Last week, Singapore’s Education Minister Chan Chun Sing addressed the Fullerton lecture series on US-China relations and his own country’s foreign policy. Chan, a leading member of the so-called “4G” or fourth-generation of Singaporean politicians, echoed some familiar refrains about the need for both Beijing and Washington to overcome domestic challenges and exercise global leadership.
Among his more interesting comments, though, was one of several prescriptions for what other countries beyond the United States and China should do to shape the global order: “Taking sides regardless of issues and context breeds irrelevance.”
Australia’s relevance comes from its contribution to a broader allied effort – from the very fact that we have chosen the United States – and will back this up with action.
By this measure, then, Australia must be totally irrelevant. After all, Beijing has frozen ministerial contact with Canberra for almost two years. And Australia hasn’t blinked – continuing to strengthen its bilateral defence alliance with the United States and augmenting it through arrangements such as AUKUS, providing Australia with United Kingdom and United States support to obtain nuclear submarines, and the “Quad”. Defence Minister Peter Dutton even went so far as to say that he could not conceive of circumstances where Australia would not militarily support the US in a conflict over Taiwan.
As far as any country can ever be said to have chosen a side for all time, Australia has done so.
Chan’s view of relevance is one that Australia’s former prime minister Paul Keating would surely share.

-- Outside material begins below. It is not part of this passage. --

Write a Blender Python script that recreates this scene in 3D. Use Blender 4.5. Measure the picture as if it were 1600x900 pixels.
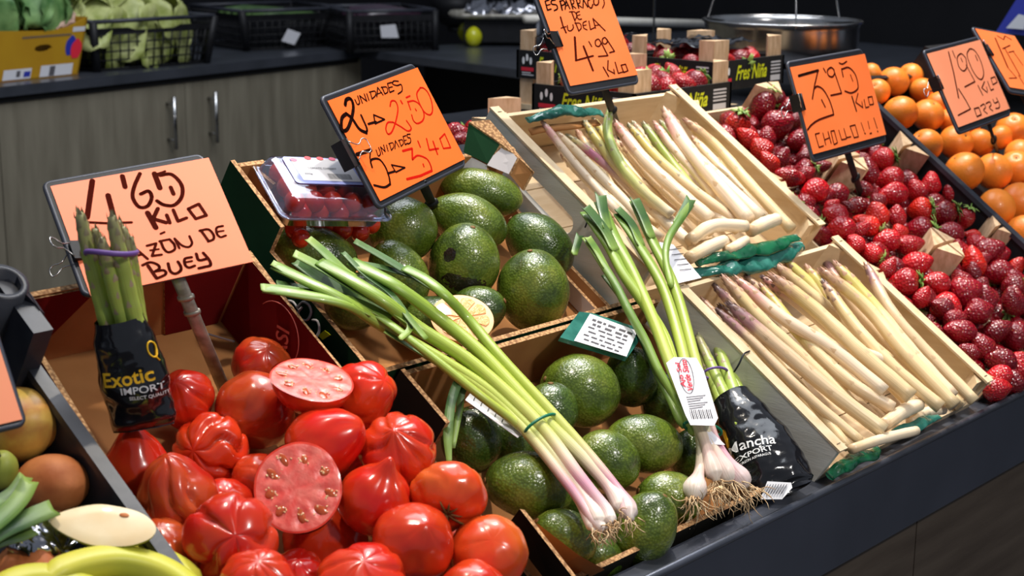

In his National Press Club remarks last week, Keating said “Every leader in ASEAN knows we have no relationship with Beijing, so why would the Prime Minister of Malaysia or Singapore or Thailand talk to Australia about East Asia when we are non-speakies with the biggest power, the Chinese”.
This view is at odds with how Canberra defines its own relevance. In his June speech before the G7 meetings, Prime Minister Scott Morrison said Australia brought critical sovereign capabilities to its partnerships: “We add value to the combined effort, with our partners. This is why we are respected. This is why we are at the table.”
In other words, Australia’s relevance comes from its contribution to a broader allied effort – from the very fact that we have chosen the United States – and will back this up with action.
Despite Keating’s comments, this has been a bipartisan view: Labor’s 2009 Defence White Paper noted that Australia would need to be prepared to make “potentially substantial” contributions to Asia-Pacific military contingencies, including in the context of the alliance.
Both views of relevance implicitly refer to Washington. For Singapore, this is about the ability to have close ties with both superpowers, while simultaneously retaining some freedom of manoeuvre. For Canberra, it’s about securing its interests through proximity to a great and powerful ally.
Canberra’s strategy is far from perfect. No country in Asia would seek to emulate our relationship with China – even if the economic costs are in fact “surprisingly mild”.
But the approach of many Southeast Asian countries, defining their relevance by their ability to navigate between the superpowers, faces obsolescence. This is because as China challenges the existing regional order, Washington is increasingly responding by working with major allies and partners who are willing to join its balancing coalition. To use the language of Australia’s 2020 Defence Strategic Update, Washington’s approach is increasingly weighted to “deter” China, rather than to “shape” a more favourable region by competing for influence in small and medium sized countries.
The risk for Southeast Asian countries may not be that they are “forced to choose”, as they have long feared, but that they are “left behind” because they are irrelevant.
This inclination is summed up by the energy and resources the administration has allocated to its alliance with Japan and to making the Quad leaders’ summits and AUKUS announcements happen. In contrast, while cabinet officials turned up at ASEAN meetings in 2021, there was little that was new or compelling about its participation.
Shaping and deterring are not either-or propositions and, of course, Washington should and will continue to do both in its response to China’s regional revisionism. But the trend is clear – the emphasis under the Biden administration will be deeper partnerships with willing and capable allies.
This means that the risk for Southeast Asian countries may not be that they are “forced to choose”, as they have long feared, but that they are “left behind” because they are irrelevant. The prototype for this would be Thailand: a country of great potential consequence whose own passivity has seen it passed over in successive administration visits to the region.
Australia, by contrast, sits in an inner circle of US allies and partners. Does this mean it should be confident of its continued relevance? If measured by its willingness to make ambitious alliance commitments to Washington, yes.
Australia’s broader relevance to its own region is harder to judge. In the government’s worldview, Australia and the Association of Southeast Asian Nations members have a “genuinely shared vision” for the Indo-Pacific. In this outlook, shared principles and practical cooperation insulate Australia’s regional relationships from broader strategic currents.
This is good rhetoric. But internally, the government should not believe it. It should ask itself what impact its position as a member of an increasingly hard-edged Washington-led balancing coalition will have on its regional relationships and traditional institution-building diplomacy. Thinking this through would help ensure Australia’s future relevance – as a shaper of regional order as well as a contributor to collective deterrence.